Inman

Credit starvation fallout

Long-term Treasury rates rose under pressure from constant borrowing, but mortgages did well, holding at 5 percent with lowest fees. Versus the 10-year Treasury note at 3.7 percent, that’s the narrowest spread ever measured.

Retail sales for February this morning have been mis-described as a strong surprise; in reality, post-revisions, January and February were close to flat versus December.

Overall retail sales have risen 6 percent since the pit one year ago, but are still 6.5 percent below 2008. New unemployment claims are still elevated, running 462,000 last week.

Take good news where you find it: a reasonably stable "L" economy beats the hell out of deterioration. The National Federation of Independent Business released its small-business survey, methods constant since 1973 (www.nfib.com, "SBET"), charts for confidence, sales, earnings and hiring all L-shape since last summer and stuck near the worst levels ever measured.

Stability has a price: the Treasury hosed $221 billion in borrowed cash in February, our largest-ever monthly deficit. Quite the sugar jolt.

The small-business results reflect Main Street conditions, as opposed to life at the fancy multinationals. Those guys began to redeploy two years ago when the music stopped here: shed U.S. costs and labor, and set up turnstiles in the hot, emerging-nation-trade markets. Half of S&P 500 earnings come from overseas operations.

For those with bifocals, the most exciting reading every 90 days is the Fed’s Z-1 Flow of Funds.

This week’s release of fourth-quarter 2009 data exposes healthy imagination among the big-recovery "green-shooter" optimists.

Thursday’s Wall Street Journal announced that credit markets have healed, but Z-1 later that day revealed the worst U.S. credit collapse ever measured. In impressive spin, the Journal today says the absence of credit signals recovery.

Credit for consumers is declining steadily, down $110 billion in 2009, overall now at the same level as 2006. Home mortgages dropped $58 billion in the quarter, and $215 billion in 2009, also to 2006 totals. …CONTINUED

Total debt in the economy grew at the smallest rate ever measured: 1.6 percent in the fourth quarter. However, excluding the Treasury’s massive borrowing, it was 1 percent negative. Think that through: civilians and the real economy are starved of credit, and the Treasury borrows instead. Unsustainable.

One policy is working: the Fed’s "extended period" commitment to zero-percent money. After 18 months of holding zero-return cash, more people and institutions see the non-recovery, trust the Fed to stay put, and have begun to buy "out the yield curve" — that is, buying longer maturity bonds in search of yield.

However, only the highest quality: hence, guaranteed mortgage-backed securities (MBS) are improving, closing on Treasurys, and easy-borrowing big-business buddies of the Wall Street Journal wonder what all the credit fuss is about.

Z-1 shows the whole pattern.
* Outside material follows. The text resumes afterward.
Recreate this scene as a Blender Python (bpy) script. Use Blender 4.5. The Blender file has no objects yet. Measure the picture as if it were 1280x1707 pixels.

The "shadow banking system" was badly abused in the bubble years, but the flipping of securitized loans off bank balance sheets was and is essential to adequate credit supply.

The market for asset-backed securities (ABS) is still dead as a hammer; the total outstanding has free-fallen 25 percent since 2007, a $1.14 trillion hole in supply. The ABS market funded jumbo mortgages … remember those?

Z-1 gives answers to brand-new questions. The Fed bought $1 trillion in MBS last year … so, who sold ’em? A net $300 billion by foreign investors, and the rest by U.S. "households." Households? Yup: bond-market mutual funds, which then bought big-business bonds, and soaked up the flood of Treasurys.

Then a dog that didn’t bite (yet): total second mortgages outstanding, $1 trillion, about the same as 2006, have unwound only 8.6 percent since the 2007 peak.

Certainly, damned few new seconds have been made, and by now defaults should have cut outstandings a lot. A loan departs Z-1 when paid or written-off. Odd that so few have departed.

The $450 billion in seconds still on the books at Wells Fargo, Bank of America, Chase and Citi … you don’t suppose that they’re carried near full value? The underwater ones that roadblock short sales, some banker hoping to get paid someday? Maybe half a dead loss?